Yummly Gets $1.85M from Intel and Others, Seasons Foodie Semantic Search
Yummly has raised $1.85 million in its Series A round of funding, gaining investment from Harrison Metal Capital, Intel Capital, First Round Capital and existing angel investors. The semantic recipe search and recommendation platform will be using the funds to grow its engineering team and develop new features.
Founded last year, Yummly launched its public version earlier this spring, combining personalization tools with user-driven sharing mechanisms in order to contextualize your search experience around food. It’s a great tool for folks like me that like odd food combos, like mac & cheese with honey, or corn flake-encrusted French toast. I can search for recipes of interest, modify them according to my tastes, and Yummly’s other users get to benefit from my organization of site recipes.
The funding comes on the tail of Yummly’s site updates, which include user-submitted recipes, curated menus and specialized searches for the holiday season. Yummly’s recent updates also include new bookmarking options, so you can save recipes for later viewing without necessarily saving them to your favorites (like a recipe taste test).
Moving forward, however, Yummly is looking to develop these features further, adding aggregation and search capabilities beyond the handful of top recipe sites currently included in its semantic exploration tools. This will incur some new ingredients for Yummly on the media front, where curation, promotion and search congregate around individualized tastes.
To aid in the development of Yummly’s foodie take on media is the company’s new board member, angel investor Marcia Hooper. She’s an avid food lover and east coast resident, bringing a unique take on traditional and new media forms, as they pertain to Yummly’s growth in particular.

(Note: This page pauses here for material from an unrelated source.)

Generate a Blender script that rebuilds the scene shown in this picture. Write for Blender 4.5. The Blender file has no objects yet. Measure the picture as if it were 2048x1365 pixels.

Yummly’s also gaining Harrison Metal Capital’s Michael Dearing for its board of directors, where his brilliance “from a product perspective and helps us provide clarity on building great products for consumers,” David Feller, cofounder and CEO of Yummly, tells me in an interview. “He’s had tons of success doing that,” Feller goes on, noting that both new board members are “awesome in different ways.”
From Intel Capital’s investment perspective, it’s certainly interesting to see some of the recent areas of interest for the venture branch, which has recently included social gaming, among others. Semantic search, as it pertains to Yummly’s consumer niche, is a new approach towards giving consumers access to re-organized, hand-selected content, based on their own preferences. With Yummly’s goals around social and mobile networks, it’s evident that this search tool has aims at enabling a specialized utility for consumers, in an era where such utility apps can be a prized possession.
“With its inventive and user friendly platform, Yummly is changing how people search for food and recipes,” said Mike Buckley, managing director, Intel Capital. “Our investment in Yummly is indicative of Intel Capital’s ongoing commitment to back technologies and solutions that represent the leading edge of innovation and will play a significant role in how end users interact with the Internet in the future.”